-------- Material --------
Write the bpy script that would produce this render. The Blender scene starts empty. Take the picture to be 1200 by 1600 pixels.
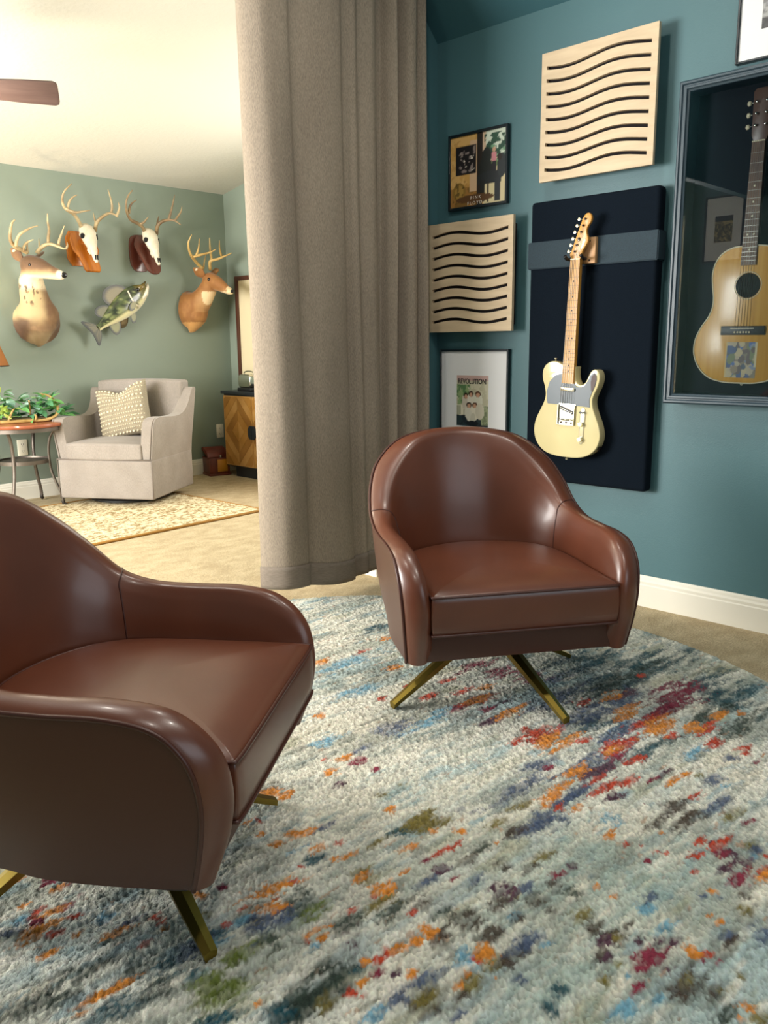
import bpy, bmesh, math, random
import numpy as np
from mathutils import Vector, Matrix, Euler

random.seed(7); np.random.seed(7)
S = bpy.context.scene
C = S.collection
PI = math.pi
# ------------------------------------------------------------------ camera
CAM_H = 1.11
F_PX, YAW, PITCH, ROLL = 1291.6, .80285, .20273, -.01184
fw = Vector((math.sin(YAW)*math.cos(PITCH), math.cos(YAW)*math.cos(PITCH), -math.sin(PITCH)))
r0 = Vector((math.cos(YAW), -math.sin(YAW), 0)); u0 = r0.cross(fw)
cr, sr = math.cos(ROLL), math.sin(ROLL)
rt = cr*r0 + sr*u0; up = -sr*r0 + cr*u0
cd = bpy.data.cameras.new('camera'); cam = bpy.data.objects.new('camera', cd); C.objects.link(cam)
cd.sensor_fit = 'VERTICAL'; cd.sensor_height = 24; cd.lens = 24*F_PX/1600; cd.clip_start = .02
m = Matrix((rt, up, -fw)).transposed().to_4x4(); m.translation = (0, 0, CAM_H)
cam.matrix_world = m
S.camera = cam
# ------------------------------------------------------------------ exposure, world, lights
S.view_settings.view_transform = 'Standard'; S.view_settings.look = 'None'
S.view_settings.exposure = 0.35; S.view_settings.gamma = 1; S.view_settings.use_curve_mapping = False
S.cycles.max_bounces = 8; S.cycles.diffuse_bounces = 5; S.cycles.glossy_bounces = 4
S.cycles.caustics_reflective = False; S.cycles.caustics_refractive = False
S.cycles.sample_clamp_indirect = 6
W = bpy.data.worlds.new('sky'); S.world = W; W.use_nodes = True
bg = W.node_tree.nodes['Background']; bg.inputs[0].default_value = (.75, .87, 1, 1); bg.inputs[1].default_value = 1.2

def area(name, loc, dirv, sx, sy, e, col=(1, 1, 1), spread=PI):
    l = bpy.data.lights.new(name, 'AREA'); l.shape = 'RECTANGLE'; l.size = sx; l.size_y = sy; l.energy = e; l.color = col; l.spread = spread
    o = bpy.data.objects.new(name, l); C.objects.link(o); o.location = loc
    o.rotation_euler = Vector(dirv).to_track_quat('-Z', 'Y').to_euler(); return o
def point(name, loc, e, col, r=.08):
    l = bpy.data.lights.new(name, 'POINT'); l.energy = e; l.color = col; l.shadow_soft_size = r
    o = bpy.data.objects.new(name, l); C.objects.link(o); o.location = loc; return o
# daylight through the far room's left windows, its right window (behind the curtain) and a made-up rear window for weak fill
area('daylight_left', (-1.22, 4.45, 1.45), (1, 0, -.12), 2.5, 1.9, 430, (1, .97, .92))
area('daylight_side', (4.62, 4.05, 1.55), (-1, 0, -.1), 1.5, 1.3, 85, (1, .95, .86))
area('fill_rear', (1.0, -1.72, 1.5), (0, 1, -.05), 2.0, 1.4, 7, (.92, .97, 1))
# added fill lights, unseen, in the near room ceiling
FILLS = [(1.6, .35), (1.9, 1.75), (.55, 2.2), (.2, .3)]
for i, (x, y) in enumerate(FILLS):
    z = 2.93
    l = bpy.data.lights.new('fill_light', 'AREA'); l.shape = 'DISK'; l.size = .14; l.energy = 15 if i == 0 else 11; l.color = (1, .93, .83)
    o = bpy.data.objects.new('fill_light', l); C.objects.link(o); o.location = (x, y, z-.015)
FAN = Vector((1.5, 4.4, 2.3))
point('fan_bulb', (FAN.x, FAN.y, FAN.z-.26), 30, (1, .9, .72), .07)

# ------------------------------------------------------------------ helpers
def lin(c):
    if isinstance(c, str):
        c = tuple(int(c[i:i+2], 16)/255 for i in (0, 2, 4))
    return tuple(x/12.92 if x <= .04045 else ((x+.055)/1.055)**2.4 for x in c[:3]) + (1,)

def mat(name, col=None, rough=.5, metal=0, col2=None, nscale=8, stretch=(1, 1, 1), detail=4, bump=0, bscale=100, bstretch=None,
        vcol=False, spec=.5, coat=0, sheen=0, trans=0, contrast=(.35, .65), bdist=.002, speck=None):
    mt = bpy.data.materials.new(name); mt.use_nodes = True
    nt = mt.node_tree; N = nt.nodes; L = nt.links; b = N['Principled BSDF']
    b.inputs['Roughness'].default_value = rough; b.inputs['Metallic'].default_value = metal
    b.inputs['Specular IOR Level'].default_value = spec
    if coat: b.inputs['Coat Weight'].default_value = coat; b.inputs['Coat Roughness'].default_value = .12
    if sheen: b.inputs['Sheen Weight'].default_value = sheen; b.inputs['Sheen Roughness'].default_value = .4
    tc = N.new('ShaderNodeTexCoord')
    def noise(scale, st, det=4):
        mp = N.new('ShaderNodeMapping'); mp.inputs['Scale'].default_value = st; L.new(tc.outputs['Object'], mp.inputs[0])
        n = N.new('ShaderNodeTexNoise'); n.inputs['Scale'].default_value = scale; n.inputs['Detail'].default_value = det
        L.new(mp.outputs[0], n.inputs['Vector']); return n
    out = None
    if vcol:
        a = N.new('ShaderNodeVertexColor'); a.layer_name = 'Col'; out = a.outputs[0]
    elif col2:
        n = noise(nscale, stretch, detail)
        r = N.new('ShaderNodeValToRGB'); r.color_ramp.elements[0].position, r.color_ramp.elements[1].position = contrast
        r.color_ramp.elements[0].color = lin(col); r.color_ramp.elements[1].color = lin(col2)
        L.new(n.outputs[0], r.inputs[0]); out = r.outputs[0]
    if speck:                                  # fine thread / fibre speckle: (scale, stretch, low, high)
        n = noise(speck[0], speck[1], 2)
        mr = N.new('ShaderNodeMapRange'); mr.inputs[1].default_value = .3; mr.inputs[2].default_value = .7
        mr.inputs[3].default_value = speck[2]; mr.inputs[4].default_value = speck[3]; L.new(n.outputs[0], mr.inputs[0])
        mx = N.new('ShaderNodeMix'); mx.data_type = 'RGBA'; mx.blend_type = 'MULTIPLY'; mx.inputs[0].default_value = 1
        if out: L.new(out, mx.inputs[6])
        else: mx.inputs[6].default_value = lin(col)
        L.new(mr.outputs[0], mx.inputs[7]); out = mx.outputs[2]
    if out: L.new(out, b.inputs['Base Color'])
    elif col: b.inputs['Base Color'].default_value = lin(col)
    if bump:
        n = noise(bscale, bstretch or (1, 1, 1), 3)
        bp = N.new('ShaderNodeBump'); bp.inputs['Strength'].default_value = bump; bp.inputs['Distance'].default_value = bdist
        L.new(n.outputs[0], bp.inputs['Height']); L.new(bp.outputs[0], b.inputs['Normal'])
    if trans:
        t = N.new('ShaderNodeBsdfTranslucent'); mxs = N.new('ShaderNodeMixShader'); mxs.inputs[0].default_value = trans
        if out: L.new(out, t.inputs[0])
        else: t.inputs[0].default_value = lin(col)
        L.new(b.outputs[0], mxs.inputs[1]); L.new(t.outputs[0], mxs.inputs[2]); L.new(mxs.outputs[0], N['Material Output'].inputs[0])
    return mt

def mesh(name, v, f, m=None, parent=None, smooth=False, cols=None):
    me = bpy.data.meshes.new(name)
    if isinstance(f, np.ndarray) and isinstance(v, np.ndarray):
        k = f.shape[1]
        me.vertices.add(len(v)); me.vertices.foreach_set('co', v.astype(np.float32).ravel())
        me.loops.add(f.size); me.loops.foreach_set('vertex_index', f.astype(np.int32).ravel())
        me.polygons.add(len(f)); me.polygons.foreach_set('loop_start', np.arange(0, f.size, k, dtype=np.int32))
        me.update(calc_edges=True)
    else:
        me.from_pydata([tuple(map(float, p)) for p in v], [], [tuple(map(int, q)) for q in f]); me.update()
    me.validate()
    if cols is not None:
        a = me.color_attributes.new('Col', 'FLOAT_COLOR', 'POINT')
        c = np.ones((len(v), 4), np.float32); c[:, :3] = np.asarray(cols)[:, :3]; a.data.foreach_set('color', c.ravel())
    return link(name, me, m, parent, smooth)

def link(name, me, m=None, parent=None, smooth=False):
    if smooth:
        me.polygons.foreach_set('use_smooth', [True]*len(me.polygons))
    if m: me.materials.clear(); me.materials.append(m)
    o = bpy.data.objects.new(name, me); C.objects.link(o)
    if parent: o.parent = parent
    return o

def bm_obj(name, bm, m=None, parent=None, smooth=False, recalc=True):
    if recalc: bmesh.ops.recalc_face_normals(bm, faces=bm.faces[:])
    me = bpy.data.meshes.new(name); bm.to_mesh(me); bm.free()
    return link(name, me, m, parent, smooth)

def auto_smooth(o, ang=40):
    bm = bmesh.new(); bm.from_mesh(o.data)
    for e in bm.edges:
        e.smooth = len(e.link_faces) == 2 and e.calc_face_angle(0) < math.radians(ang)
    for f in bm.faces: f.smooth = True
    bm.to_mesh(o.data); bm.free(); return o

def box(name, lo, hi, m=None, parent=None, bevel=0, seg=2):
    bm = bmesh.new(); bmesh.ops.create_cube(bm, size=1)
    for v in bm.verts:
        v.co = Vector([lo[i] + (v.co[i]+.5)*(hi[i]-lo[i]) for i in range(3)])
    if bevel: bmesh.ops.bevel(bm, geom=bm.edges[:], offset=bevel, segments=seg, profile=.5, affect='EDGES')
    o = bm_obj(name, bm, m, parent)
    return auto_smooth(o) if bevel else o

def add_box(bm, lo, hi):
    g = bmesh.ops.create_cube(bm, size=1)['verts']
    for v in g: v.co = Vector([lo[i] + (v.co[i]+.5)*(hi[i]-lo[i]) for i in range(3)])
    return g

def cr_(pts, n, closed=False):
    P = np.array(pts, float)
    if closed: Q = np.vstack([P[-1], P, P[0], P[1]]); k = len(P)
    else: Q = np.vstack([2*P[0]-P[1], P, 2*P[-1]-P[-2]]); k = len(P)-1
    t = np.linspace(0, k, n, endpoint=not closed); i = np.minimum(t.astype(int), k-1); s = (t-i)[:, None]
    a, b, c, d = Q[i], Q[i+1], Q[i+2], Q[i+3]
    return .5*((2*b) + (c-a)*s + (2*a-5*b+4*c-d)*s**2 + (3*b-a-3*c+d)*s**3)

def tube_vf(path, rad, n=8, closed=False, flat=1.0, upv=(0, 0, 1)):
    P = np.array(path, float); k = len(P); R = np.broadcast_to(np.array(rad, float), (k,))
    T = np.gradient(P, axis=0) if not closed else np.roll(P, -1, 0)-np.roll(P, 1, 0)
    T /= np.linalg.norm(T, axis=1)[:, None]+1e-12
    U = np.array(upv, float); V = []; nrm = None
    for i in range(k):
        if nrm is None:
            nrm = U - T[i]*(U@T[i])
            if np.linalg.norm(nrm) < .1: nrm = np.array([1, 0, 0]) - T[i]*T[i][0]
        else: nrm = nrm - T[i]*(nrm@T[i])
        nrm = nrm/np.linalg.norm(nrm); b = np.cross(T[i], nrm)
        for j in range(n):
            a = 2*PI*j/n; V.append(P[i] + R[i]*(math.cos(a)*nrm*flat + math.sin(a)*b))
    F = []
    for i in range(k if closed else k-1):
        for j in range(n):
            a = i*n+j; b2 = i*n+(j+1) % n; i2 = (i+1) % k
            F.append((a, b2, i2*n+(j+1) % n, i2*n+j))
    if not closed:
        F.append(tuple(range(n-1, -1, -1))); F.append(tuple(range((k-1)*n, k*n)))
    return V, F

def tube(name, path, rad, m=None, parent=None, n=8, closed=False, flat=1.0, upv=(0, 0, 1)):
    V, F = tube_vf(path, rad, n, closed, flat, upv); return mesh(name, V, F, m, parent, True)

def tubes(name, items, m=None, parent=None, n=6):
    V, F = [], []
    for path, rad in items:
        v, f = tube_vf(path, rad, n); o = len(V); V += list(v); F += [tuple(i+o for i in q) for q in f]
    return mesh(name, V, F, m, parent, True)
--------
What the task requires >>
Copy exactly the lines running from the beginning of the listing through the line that has "from mathutils import Vector, Matrix, Euler". Drop the pictures.

Solution below >>
Write the bpy script that would produce this render. The Blender scene starts empty. Take the picture to be 1200 by 1600 pixels.
import bpy, bmesh, math, random
import numpy as np
from mathutils import Vector, Matrix, Euler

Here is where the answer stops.